Catherine Charron|Mis à jour il y a 17 minutes

Les développements des compétences, la clé de la productivité

Les employés doivent être mis à contribution dans le choix des formations indique Caroline Thomson, consultante en ressources humaines affiliée à Iceberg Management. (Photo: 123RF)

Aux organisations dont les profits battent de l’aile, l’investissement dans la formation de vos employés pourrait bien vous être salutaire.

En effet, si 40% des entreprises manufacturières de la province sont parvenues à augmenter leur rentabilité entre 2022 et 2023, c’est en partie grâce aux gains de productivité de leurs salariés, apprend-on dans la 15e édition du Baromètre industriel québécois de Sous-traitance industrielle Québec (STIQ).

L’an dernier, l’étau du manque de la pénurie de main-d’œuvre se serait quelque peu relâché, rapporte-t-on dans le document paru le 15 mai 2024. D’après STIQ, 48 % des organisations ont même bonifié d’au moins 5% la taille de leur équipe, un sommet depuis 2009.

Les employeurs ne sont toutefois pas au bout de leurs peines, prévient Véronique Proulx, PDG de Manufacturiers et Exportateurs du Québec (MEQ).

Une vague de départs à la retraite s’apprête à déferler sur le secteur d’activité où 27% des postes en 2023 étaient pourvus par des travailleurs de 55 ans et plus. La relève, quant à elle, manque à l’appel, et les ouvriers de moins de cinq ans d’ancienneté sont difficiles à fidéliser, indique la dirigeante.

D’où l’importance d’avoir des employés bien formés afin de les rendre plus productifs, leur permettre de mieux collaborer, mais aussi d’encourager l’investissement vers l’automatisation, a mis en évidence à l’automne 2023 l’Institut du Québec dans son rapport intitulé «Former pour mieux performer : analyse sur les enjeux du secteur manufacturier» commandé par MEQ.

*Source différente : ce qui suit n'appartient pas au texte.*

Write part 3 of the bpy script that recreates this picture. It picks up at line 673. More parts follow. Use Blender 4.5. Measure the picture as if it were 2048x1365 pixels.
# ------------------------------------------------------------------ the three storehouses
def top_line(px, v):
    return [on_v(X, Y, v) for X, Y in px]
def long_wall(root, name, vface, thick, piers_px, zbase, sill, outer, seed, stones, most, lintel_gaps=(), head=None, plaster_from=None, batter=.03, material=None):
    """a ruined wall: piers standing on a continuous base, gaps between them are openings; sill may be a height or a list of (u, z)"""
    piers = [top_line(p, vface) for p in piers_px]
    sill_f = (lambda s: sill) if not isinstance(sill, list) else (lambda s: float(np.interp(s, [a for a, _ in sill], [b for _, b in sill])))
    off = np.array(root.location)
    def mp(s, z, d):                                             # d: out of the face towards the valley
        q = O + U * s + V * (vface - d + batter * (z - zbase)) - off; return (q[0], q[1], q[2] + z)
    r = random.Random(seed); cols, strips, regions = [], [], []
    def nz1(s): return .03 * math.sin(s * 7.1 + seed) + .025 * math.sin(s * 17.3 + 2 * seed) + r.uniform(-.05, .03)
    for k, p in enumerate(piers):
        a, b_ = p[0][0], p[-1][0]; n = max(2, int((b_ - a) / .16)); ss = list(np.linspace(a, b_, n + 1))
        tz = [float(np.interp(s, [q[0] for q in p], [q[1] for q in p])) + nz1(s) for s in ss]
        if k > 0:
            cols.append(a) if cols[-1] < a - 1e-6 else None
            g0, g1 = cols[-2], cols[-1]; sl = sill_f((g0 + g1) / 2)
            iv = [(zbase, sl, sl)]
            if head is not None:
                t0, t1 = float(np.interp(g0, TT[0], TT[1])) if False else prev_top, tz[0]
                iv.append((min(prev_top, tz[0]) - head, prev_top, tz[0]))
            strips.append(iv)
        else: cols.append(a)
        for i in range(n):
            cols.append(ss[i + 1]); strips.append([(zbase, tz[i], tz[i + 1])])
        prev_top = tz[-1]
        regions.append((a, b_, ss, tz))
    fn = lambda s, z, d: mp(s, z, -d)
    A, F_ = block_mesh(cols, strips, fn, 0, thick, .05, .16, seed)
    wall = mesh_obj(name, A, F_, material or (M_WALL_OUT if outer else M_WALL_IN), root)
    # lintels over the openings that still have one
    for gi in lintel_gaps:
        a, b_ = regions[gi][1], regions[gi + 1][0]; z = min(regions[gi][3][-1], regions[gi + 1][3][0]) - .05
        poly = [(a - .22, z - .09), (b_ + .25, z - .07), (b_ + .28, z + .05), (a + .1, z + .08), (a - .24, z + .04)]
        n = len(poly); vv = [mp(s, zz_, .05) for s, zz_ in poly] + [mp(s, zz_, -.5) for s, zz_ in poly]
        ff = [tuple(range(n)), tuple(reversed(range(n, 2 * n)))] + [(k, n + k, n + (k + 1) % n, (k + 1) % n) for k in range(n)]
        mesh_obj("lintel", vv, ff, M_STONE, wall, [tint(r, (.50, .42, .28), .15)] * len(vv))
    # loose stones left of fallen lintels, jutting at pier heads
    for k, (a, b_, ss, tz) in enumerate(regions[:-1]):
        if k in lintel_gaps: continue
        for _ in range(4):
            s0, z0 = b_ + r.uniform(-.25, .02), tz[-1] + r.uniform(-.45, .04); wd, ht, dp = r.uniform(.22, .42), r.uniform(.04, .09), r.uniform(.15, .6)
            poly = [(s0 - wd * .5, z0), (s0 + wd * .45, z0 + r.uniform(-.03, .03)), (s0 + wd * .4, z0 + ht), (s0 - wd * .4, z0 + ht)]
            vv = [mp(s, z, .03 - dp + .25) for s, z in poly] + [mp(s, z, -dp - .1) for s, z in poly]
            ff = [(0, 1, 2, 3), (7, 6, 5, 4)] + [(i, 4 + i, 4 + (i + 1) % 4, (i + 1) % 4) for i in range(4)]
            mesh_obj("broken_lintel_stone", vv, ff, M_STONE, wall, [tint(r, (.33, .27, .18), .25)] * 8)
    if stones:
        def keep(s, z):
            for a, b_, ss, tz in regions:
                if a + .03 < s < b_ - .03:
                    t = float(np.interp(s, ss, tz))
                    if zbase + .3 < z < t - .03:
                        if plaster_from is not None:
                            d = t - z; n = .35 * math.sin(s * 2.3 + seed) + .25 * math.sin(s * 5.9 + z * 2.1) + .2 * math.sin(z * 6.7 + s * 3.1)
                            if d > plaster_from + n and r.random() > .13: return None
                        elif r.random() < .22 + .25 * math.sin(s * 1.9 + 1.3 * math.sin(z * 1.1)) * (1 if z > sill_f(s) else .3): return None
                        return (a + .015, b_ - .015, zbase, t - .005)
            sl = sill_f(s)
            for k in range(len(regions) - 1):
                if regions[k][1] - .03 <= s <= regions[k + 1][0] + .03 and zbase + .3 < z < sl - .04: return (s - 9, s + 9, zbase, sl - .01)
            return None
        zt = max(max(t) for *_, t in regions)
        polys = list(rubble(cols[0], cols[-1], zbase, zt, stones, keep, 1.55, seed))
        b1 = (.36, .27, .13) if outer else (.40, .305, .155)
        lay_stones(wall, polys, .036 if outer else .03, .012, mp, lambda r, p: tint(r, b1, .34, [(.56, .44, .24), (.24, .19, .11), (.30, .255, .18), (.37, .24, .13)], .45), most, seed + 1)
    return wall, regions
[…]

«Il y a un cercle vertueux entre les changements technologiques et le développement de la main-d’œuvre, confirme le professeur titulaire à l’École de relations industrielles de l’Université de Montréal, Jean Charest. C’est la clé de la productivité.»

Réflexion nécessaire

Encore faut-il déterminer à quoi ça rime gagner en productivité pour sa propre entreprise, prévient Julie Tardif, cofondatrice de la firme de consultants Iceberg Management. Ce concept ratisse large, puisqu’on peut autant bonifier les aptitudes techniques, relationnelles et de résolution de problèmes de ses troupes.

Établir un plan de développement des compétences à l’échelle de l’organisation — qui peut être plus ou moins précis, indique la dirigeante — pour répondre à ses impératifs serait donc la première étape pour se lancer dans ce chantier. Tous les départements doivent être concernés, rappelle la conseillère en ressources humaines agréée (CRHA), pas que les ouvriers d’usine.

« Un comité d’amélioration en continu permet de remarquer les lacunes, et de suivre si on a formé ou pas nos employés à ce propos », ajoute-t-elle.

Les personnes qui se chargeront de superviser ce grand chantier — les quelque 30 000 gestionnaires du secteur d’activité selon la dirigeante de MEQ — doivent être formées et outillées pour anticiper les besoins de la transition verte et numérique, est-il recommandé dans le rapport de l’Institut du Québec.

Les employés doivent être mis à contribution dans le choix des formations indique Caroline Thomson, consultante en ressources humaines affiliée à Iceberg Management. « Ils pourront ainsi nommer leurs trous de compétences. Ce n’est pas tout le monde qui est au même niveau […] et qui apprend de la même manière. Ça augmente aussi ultimement leur engagement et leur participation », constate-t-elle.

Mobiliser les employés

Pour que les employés emboitent le pas de la direction dans cette quête de la productivité, ces derniers doivent d’abord et avant tout être au courant que ça fait partie des objectifs de l’entreprise. Après tout, c’est un investissement en eux que l’employeur s’apprête à faire, souligne Caroline Thomson.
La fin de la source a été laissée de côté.